I’ve been thinking about this for a while.

It is definitely possible with situation comedies. A show like Hogans Heroes or Seinfeld exists on a handful of sets, and virtually no exteriors. Every part of those sets exist in the library of videotape or film, and gets added to the database for Image Based Rendering (the IKEA scene in Fight Club was an early example of IBR). The sides of a scene become available to be patched on. Scenes with other people entering from one side get recomposed with more virtual set to the other side.

It’s a technology that’s been available as a research tool since the mid-90s, and should be a standard tool from a company like Quantel in a few years.
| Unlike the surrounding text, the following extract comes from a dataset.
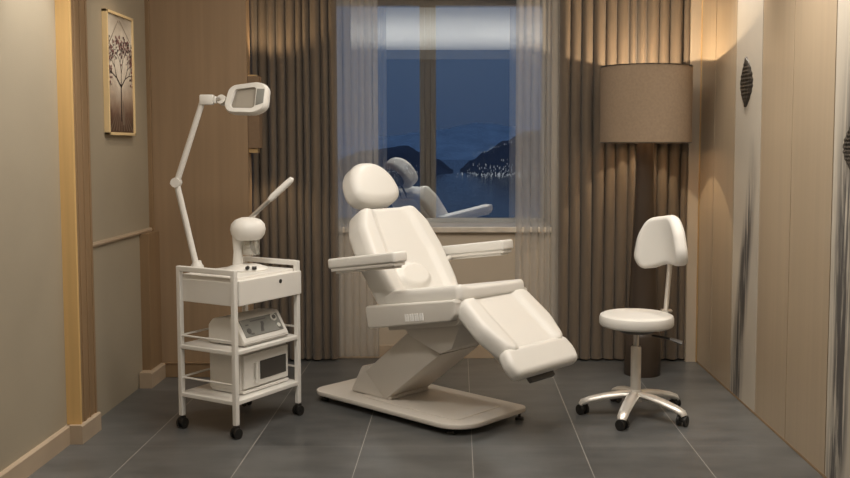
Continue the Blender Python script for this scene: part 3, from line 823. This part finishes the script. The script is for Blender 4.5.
# lens head: faces the viewer's left and a little down
hx = Vector((.93, -.25, .03)).normalized(); hz = Vector((-.22, -.93, .30)).normalized(); hy = hz.cross(hx).normalized()
hM = frame_mat(Vector((.290, -.03, .925)), hx, hy)
oh = densify(round_poly([(-.125, -.075), (.06, -.088), (.125, -.06), (.125, .07), (.06, .088), (-.10, .075)], [.05, .08, .05, .05, .08, .05], 6), .012)
ih = densify(round_poly([(-.085, -.050), (.045, -.058), (.060, -.05), (.060, .052), (.045, .058), (-.062, .050)], [.02, .04, .015, .015, .04, .02], 6), .012)
hdp = MB()
def ring_frame(mb, out, inn, za, zb, mat):
    b = bmesh.new(); n = 72
    def resample(poly):
        P = [Vector(p) for p in poly]; res = []
        for k in range(n):
            a = 2 * PI * k / n; d = Vector((math.cos(a), math.sin(a))); best = None
            for i in range(len(P)):
                p, q = P[i], P[(i + 1) % len(P)]; e = q - p
                den = d.x * -e.y + d.y * e.x
                if abs(den) < 1e-9: continue
                t = (p.x * -e.y + p.y * e.x) / den; s = (d.x * p.y - d.y * p.x) / den
                if t > 0 and -1e-6 <= s <= 1 + 1e-6: best = t if best is None else max(best, t)
            res.append(d * (best or .01))
        return res
    A = resample(out); B = resample(inn)
    prof = [(A, za, 1.0), (A, za + (zb - za) * .5, 1.03), (A, zb - .006, 1.0), (A, zb, .95), (B, zb - .003, 1.03), (B, zb - .012, 1.0), (B, za, 1.0)]
    rings = [[b.verts.new((p.x * s, p.y * s, z)) for p in L_] for L_, z, s in prof]
    for i in range(len(rings)):
        j = (i + 1) % len(rings)
        for k in range(n): b.faces.new((rings[i][k], rings[i][(k + 1) % n], rings[j][(k + 1) % n], rings[j][k]))
    bmesh.ops.recalc_face_normals(b, faces=b.faces[:])
    mb.add(b, mat)
ring_frame(hdp, oh, ih, -.022, .022, hM)
hdp.pad(oh, .012, .005, rings=4, rs=2, mat=hM @ Matrix.Translation((0, 0, -.024)))
lhd = hdp.build('lens_head', M['white_paint'], ML)
MB().pad(ih, .008, .003, rings=4, rs=2, mat=hM @ Matrix.Translation((0, 0, .004))).build('lens', M['lens'], lhd)
MB().prism([(.068, -.045), (.112, -.035), (.114, .045), (.068, .048)], .0, .0235, 'xy', .002, mat=hM).build('light_diffuser', M['gray_panel'], lhd)
MB().cyl(hM @ Vector((-.142, -.0, -.018)), hM @ Vector((-.142, .0, .020)), .026, seg=24).build('head_pivot', M['white_paint'], lhd)

# ------------------------------------------------------------------ stool
SX, SY = .988, 5.205
SL = thing('rolling_stool', 'white round rolling stool with small backrest and chrome five-star base', 'stool', (SX, SY, 0))
base = None
for k in range(5):
    a = R(30 + 72 * k); ca_, sa_ = math.cos(a), math.sin(a)
    pts = [(.02 * ca_, .02 * sa_, .122), (.08 * ca_, .08 * sa_, .121), (.17 * ca_, .17 * sa_, .106), (.25 * ca_, .25 * sa_, .086), (.292 * ca_, .292 * sa_, .070), (.302 * ca_, .302 * sa_, .055)]
    MB().tube(pts, [.034, .034, .032, .030, .029, .024], 14, sq=(1.0, .62)).build('leg', M['polished'], SL)
    ca2 = castor(0, 0, 0).build('castor', M['black'], SL); ca2.location = (.292 * ca_, .292 * sa_, 0); ca2.rotation_euler = (0, 0, a + random.uniform(-.8, .8))
    ca2.scale = (.95, .95, 1.0)
MB().lathe([(0, .085), (.034, .085), (.036, .12), (.034, .145), (.0285, .150), (.0285, .385), (.026, .392), (0, .392)], 28).build('gas_column', M['polished'], SL)
MB().lathe([(0, .38), (.016, .38), (.016, .475), (0, .475)], 20).build('piston', M['alu'], SL)
MB().lathe([(0, .472), (.085, .472), (.10, .479), (.13, .512), (0, .512)], 28).box((-.02, -.05, .472), (.2, .05, .490), .006, mat=Matrix.Rotation(R(40), 4, 'Z')).build('seat_plate', M['black'], SL)
MB().lathe([(0, .508), (.190, .508), (.199, .512), (.204, .522), (.204, .555), (.199, .567), (.186, .573), (.15, .5755), (0, .577)], 72).build('seat', M['leather'], SL)
lv = MB().tube([(.08, -.03, .458), (.15, -.055, .450), (.19, -.065, .442)], .006, 10).build('height_lever', M['black'], SL)
MB().tube([(.175, -.062, .446), (.235, -.075, .426)], [.018, .024], 14, sq=(1.3, .45)).build('lever_paddle', M['dark_gray'], lv)
nb = Vector((-.80, -.60, .0)).normalized(); tb = Vector((-nb.y, nb.x, 0))      # facing direction, sideways
pb = Vector((.183, .085, 0))
post = MB().tube([(pb.x - .005, pb.y, .47), (pb.x - .002, pb.y, .58), (pb.x + .018, pb.y + .012, .83), (pb.x + .024, pb.y + .018, .98)], .019, 14, sq=(1.2, .7))
post.build('backrest_post', M['polished'], SL)
MB().box((pb.x - .03, pb.y - .025, .570), (pb.x + .03, pb.y + .025, .584), .004).build('post_bracket', M['alu'], SL)
cpos = Vector((pb.x + .028, pb.y + .02, .966)) + nb * .045
# local pad frame: x sideways (right when seen from the front), y up, z facing
sx = Vector((0, 0, 1)).cross(nb).normalized()
bpm = frame_mat(cpos, sx, (0, 0, 1)) @ Matrix.Rotation(R(9), 4, 'Z')
bean = densify(round_poly([(-.09, -.140), (0, -.120), (.09, -.140), (.170, -.138), (.205, -.075), (.170, .05), (.10, .145), (-.10, .145), (-.170, .05), (-.205, -.075), (-.170, -.138)],
                          [.10, .2, .10, .05, .09, .2, .10, .10, .2, .09, .05], 6), .02)
bendr = .225
def bean_bend(p):
    a = p.x / bendr; rr = bendr - p.z
    return (rr * math.sin(a), p.y, bendr - rr * math.cos(a))
MB().pad(bean, .062, .024, rings=12, rs=5, bend=bean_bend, mat=bpm, top=lambda x, y: .006).build('backrest', M['leather'], SL)
MB().pad([(x * .80, y * .80) for x, y in bean], .012, .004, rings=6, rs=2, bend=bean_bend, mat=bpm @ Matrix.Translation((0, 0, -.036))).build('backrest_shell', M['black'], SL)

# ------------------------------------------------------------------ lights
def light(kind, name, loc, energy, col, **kw):
    l = bpy.data.lights.new(name, kind); l.energy = energy; l.color = col
    tgt = kw.pop('target', None)
    for k, v in kw.items(): setattr(l, k, v)
    o = bpy.data.objects.new(name, l); COL.objects.link(o); o.location = loc
    if tgt is not None: o.rotation_euler = (Vector(tgt) - Vector(loc)).to_track_quat('-Z', 'Y').to_euler()
    return o
WARM = (1.0, .83, .62); NEUT = (1.0, .935, .84)
light('AREA', 'ceiling_panel_light', (.2, 4.25, 3.12), 38, NEUT, shape='RECTANGLE', size=2.4, size_y=1.4, target=(.2, 4.2, 0))
light('AREA', 'front_ceiling_light', (.0, 3.3, 3.14), 26, NEUT, shape='RECTANGLE', size=2.6, size_y=.4, target=(0, 4.2, 0))
light('SPOT', 'ceiling_fill_left', (-1.75, -.6, 1.0), 195, NEUT, spot_size=R(125), spot_blend=.8, shadow_soft_size=.1, target=(-.6, -.6, 3.2))  # unseen, added to brighten the ceiling that the pane reflects
light('SPOT', 'ceiling_fill_right', (1.45, -.6, 1.0), 195, NEUT, spot_size=R(125), spot_blend=.8, shadow_soft_size=.1, target=(.4, -.6, 3.2))  # second unseen fill, added for the same brighter ceiling
light('SPOT', 'chair_fill_left', (-1.0, 3.1, 3.12), 70, NEUT, spot_size=R(50), spot_blend=.9, shadow_soft_size=.12, target=(-.45, 5.2, .5))  # unseen fill added to lift the chair's near side
light('SPOT', 'chair_back_fill', (.25, 6.25, 3.12), 65, NEUT, spot_size=R(60), spot_blend=.9, shadow_soft_size=.1, target=(-.5, 5.5, 1.1))  # unseen, added to light the chair back mirrored in the pane
light('SPOT', 'chair_spot', (.9, 3.4, 3.1), 20, NEUT, spot_size=R(46), spot_blend=.9, shadow_soft_size=.15, target=(-.2, 5.35, .8))
light('SPOT', 'wall_spot_left', (-1.60, 4.42, 3.12), 140, NEUT, spot_size=R(42), spot_blend=.8, shadow_soft_size=.05, target=(-1.975, 4.42, 1.85))
light('SPOT', 'picture_spot', (-1.2, 5.1, 3.1), 30, WARM, spot_size=R(40), spot_blend=.9, shadow_soft_size=.05, target=(-1.98, 5.5, 1.8))
light('SPOT', 'stone_spot', (1.40, 5.47, 3.1), 85, NEUT, spot_size=R(58), spot_blend=.8, shadow_soft_size=.06, target=(1.66, 5.47, 1.4))
light('SPOT', 'stone_spot_near', (1.2, 4.2, 3.1), 95, NEUT, spot_size=R(80), spot_blend=.9, shadow_soft_size=.08, target=(1.66, 4.3, 1.0))
light('POINT', 'lamp_bulb_light', (1.216, 6.185, 1.925), 22, (1, .78, .52), shadow_soft_size=.012)
light('POINT', 'lamp_bulb_light_low', (1.216, 6.185, 1.60), 14, (1, .78, .52), shadow_soft_size=.012)
light('SPOT', 'sconce_up', (-1.262, 6.27, 1.99), 8, (1, .72, .42), spot_size=R(120), spot_blend=.5, shadow_soft_size=.03, target=(-1.20, 6.42, 3.0))
light('SPOT', 'sconce_down', (-1.262, 6.27, 1.42), 3, (1, .72, .42), spot_size=R(110), spot_blend=.5, shadow_soft_size=.03, target=(-1.20, 6.42, .4))

# night sky
w = bpy.data.worlds.new('World'); scn.world = w; w.use_nodes = True
nt = w.node_tree; bg = nt.nodes['Background']
tc = nd(nt, 'ShaderNodeTexCoord'); sp = nd(nt, 'ShaderNodeSeparateXYZ'); nt.links.new(tc.outputs['Generated'], sp.inputs[0])
rp = nd(nt, 'ShaderNodeValToRGB'); e = rp.color_ramp.elements
e[0].position = .44; e[0].color = (.06, .10, .21, 1); e[1].position = .56; e[1].color = (.115, .18, .30, 1)
mr = nd(nt, 'ShaderNodeMapRange'); mr.inputs['From Min'].default_value = -1; mr.inputs['From Max'].default_value = 1
nt.links.new(sp.outputs[2], mr.inputs['Value']); nt.links.new(mr.outputs[0], rp.inputs[0]); nt.links.new(rp.outputs[0], bg.inputs['Color'])
bg.inputs['Strength'].default_value = 1.0

# ------------------------------------------------------------------ camera
cam = bpy.data.cameras.new('camera'); co = bpy.data.objects.new('camera', cam); COL.objects.link(co)
TH = R(4)
co.location = (0, 0, 1.5); co.rotation_euler = (PI / 2 - TH, 0, 0)
cam.sensor_fit = 'HORIZONTAL'; cam.sensor_width = 36; cam.lens = 950 / 850 * 36
PX, PY = 458.0, 146 + 950 * math.tan(TH)
cam.shift_x = -(PX - 425) / 850; cam.shift_y = -(239 - PY) / 850
cam.clip_end = 6000; cam.clip_start = .05
scn.camera = co
scn.view_settings.view_transform = 'Standard'; scn.view_settings.look = 'None'
scn.view_settings.exposure = -0.03
scn.cycles.max_bounces = 8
It will probably be semi-automated, with an operator tweeking the obvious CG foul-ups.

Why on earth would you want to do that? That sounds like something that people who want their black and white movies colorized would do.

Hogans Heroes and Seinfeld were my examples, not Citizen Kane.

I prefer OAR. I hate stretched images and I hate cropped images. I’d rather deal with black bars on the sides and see what was intended, rather than actually lose info or distort it. The only time a 4:3 image is bad on a 16:9 tv is when the black bars burn into the screen. I’ve had that happen before.